Deze ontwikkelingen vragen om meer transparantie en samenwerking in de keten, vindt Herkemij. Zo sluiten steeds meer boeren zich aan bij Good Farming Star. Maar in de praktijk ziet hij ook nog verdeeldheid. “Op het gebied van duurzaamheid zijn er veel concepten en keurmerken. Ik denk dat we gezamenlijk moeten kiezen voor hooguit drie concepten. Anders kan niemand het meer volgen. In Duitsland bijvoorbeeld is er maar één keurmerk. De consument vindt dat prima. Een herkenbaar en betrouwbaar kwaliteitslabel kan helpen om het consumentenvertrouwen te vergroten.”

Veel positiefs

Herkemij pleit voor meer openheid in de hele sector en volledige transparantie door bijvoorbeeld keuringsrapporten vrij te geven. Volgens hem is dat zelfs de enige manier om de sector vooruit te helpen. “Deze beweging is al gaande: de NVWA wil samen met de industrie keuringsrapporten standaardiseren en objectief en openbaar maken.”

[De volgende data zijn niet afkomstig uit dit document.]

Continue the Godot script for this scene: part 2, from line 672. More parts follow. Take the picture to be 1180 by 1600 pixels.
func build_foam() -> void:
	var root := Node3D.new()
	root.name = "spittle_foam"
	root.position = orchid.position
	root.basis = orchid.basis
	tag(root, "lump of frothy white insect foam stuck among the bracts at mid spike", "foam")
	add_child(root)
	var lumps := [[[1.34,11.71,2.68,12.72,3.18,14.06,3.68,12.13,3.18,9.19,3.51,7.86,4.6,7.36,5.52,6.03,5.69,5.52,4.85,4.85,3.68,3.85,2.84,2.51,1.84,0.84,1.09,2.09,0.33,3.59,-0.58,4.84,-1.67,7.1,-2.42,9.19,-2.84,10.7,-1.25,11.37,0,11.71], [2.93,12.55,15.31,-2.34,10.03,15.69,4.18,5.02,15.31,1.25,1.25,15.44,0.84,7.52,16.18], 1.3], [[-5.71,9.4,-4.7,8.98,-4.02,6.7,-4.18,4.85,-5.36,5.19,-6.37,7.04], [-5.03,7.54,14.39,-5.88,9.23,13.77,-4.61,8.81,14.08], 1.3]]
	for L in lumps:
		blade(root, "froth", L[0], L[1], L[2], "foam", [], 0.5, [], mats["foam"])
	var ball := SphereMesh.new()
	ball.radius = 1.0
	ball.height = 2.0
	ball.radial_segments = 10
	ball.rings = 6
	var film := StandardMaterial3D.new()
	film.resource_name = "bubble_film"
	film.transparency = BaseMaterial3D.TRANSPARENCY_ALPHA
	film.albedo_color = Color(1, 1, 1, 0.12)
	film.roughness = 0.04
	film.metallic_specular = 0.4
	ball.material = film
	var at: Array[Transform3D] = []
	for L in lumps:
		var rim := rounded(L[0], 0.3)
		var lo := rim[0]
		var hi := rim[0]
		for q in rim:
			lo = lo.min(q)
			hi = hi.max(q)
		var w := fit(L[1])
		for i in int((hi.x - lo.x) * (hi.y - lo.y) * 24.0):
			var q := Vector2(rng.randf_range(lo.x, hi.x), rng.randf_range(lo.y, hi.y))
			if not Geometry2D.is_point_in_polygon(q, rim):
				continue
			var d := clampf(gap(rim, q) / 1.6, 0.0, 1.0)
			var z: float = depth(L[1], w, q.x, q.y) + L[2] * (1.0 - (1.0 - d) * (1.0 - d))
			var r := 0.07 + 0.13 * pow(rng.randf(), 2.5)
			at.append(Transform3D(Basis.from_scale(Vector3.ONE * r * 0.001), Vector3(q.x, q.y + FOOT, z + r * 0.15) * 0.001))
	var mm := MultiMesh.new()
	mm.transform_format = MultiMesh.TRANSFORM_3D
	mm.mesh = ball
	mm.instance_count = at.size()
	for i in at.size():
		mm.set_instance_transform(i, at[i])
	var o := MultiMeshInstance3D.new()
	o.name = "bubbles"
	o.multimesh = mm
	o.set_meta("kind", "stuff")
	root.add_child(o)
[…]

Herkemij ontkent niet dat in de vleesindustrie dingen fout zijn gegaan de afgelopen tijd. Maar er gebeurt ook veel positiefs. “Zo is onze grote productielocatie in Boxtel USDA-approved, dat betekent dat we mogen exporteren naar de Verenigde Staten. Dat is het hoogste wat je kunt bereiken op het gebied van voedselveiligheid. Andere Vion-locaties mogen exporteren naar onder meer Japan en China, waar de strengste audits worden gedaan. Vions ambitie reikt verder dan de Europese landsgrenzen. We zien ook kansen en markten in Azië, Australië en Afrika.”
De controles zijn enorm verbeterd en de keurmeesters zijn continu actief, vertelt Herkemij. “Er kan altijd nog iets fout gaan, een fout maken is menselijk, maar daar willen we dan pro-actief en transparant mee naar buiten komen. We zijn met kwaliteitsbureau Lloyds bezig om ons kwaliteitsniveau verder te verhogen, hoger dan wettelijk nodig is. Net zoals Boxtel al ver bovenwettelijk is, willen we dat voor heel Vion. Kwaliteit is tegenwoordig een absolute voorwaarde voor de vleessector. Daarom willen wij het hoogst haalbare, met volledige borging van kwaliteit en voedselveiligheid.”
Herkemij benadrukt dat Nederland voorop loopt met duurzaamheid. “We kunnen trots zijn op onze productieketens. Maar we zijn er nog niet. Op verschillende vlakken kan het scherper en beter. Vion werkt daar hard aan en gaat daarover graag in gesprek met de klanten en de samenleving.”